Compared to Friday’s shows, Saturday was a fairly cut and dried situation. You were either at City Plaza for Sylvan Esso’s show, or you weren’t. Trotting out a host of new songs for an adoring crowd, the Durham duo proved why they’re deserving of all the attention they’re getting right now. Danceable yet mentally absorbing, thunderous yet intricate, they’ve happened upon an arresting sound and their shows are relentless, sweaty affairs. Singer Amelia Meath implores the audience to dance without explicitly asking them to do so, her joyful gesticulations matching the wide grin that beat provider Nick Sanborn wears while backing her up. Their new songs, including “Radio”, proved as intoxicating as now-familiar tracks like “Coffee”, “Wolf”, and “Dreamy Bruises”.

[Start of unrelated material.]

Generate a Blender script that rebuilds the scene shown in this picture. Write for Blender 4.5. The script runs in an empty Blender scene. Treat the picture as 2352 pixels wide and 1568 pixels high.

As the city streets hummed with the energy of the festival’s final night and attendees filled the clubs, a quieter sort of finale went down at Memorial Hall. Eric Bachmann (Archers of Loaf) breezed through a short set of his acoustic folk tunes backed by a pair of female vocalists, and Andrew Bird provided an exquisite show full of indie-folk mainstays like “Give It Away”, “Pulaski At Night”, and “Fake Palindromes”. Hopscotch will hopefully keep its role as a curator of audiovisual oddities while bringing loads of top-drawer talent to the big stages. The event is certainly ready to become one of the finest festivals in the nation, and Raleigh seems ready as well.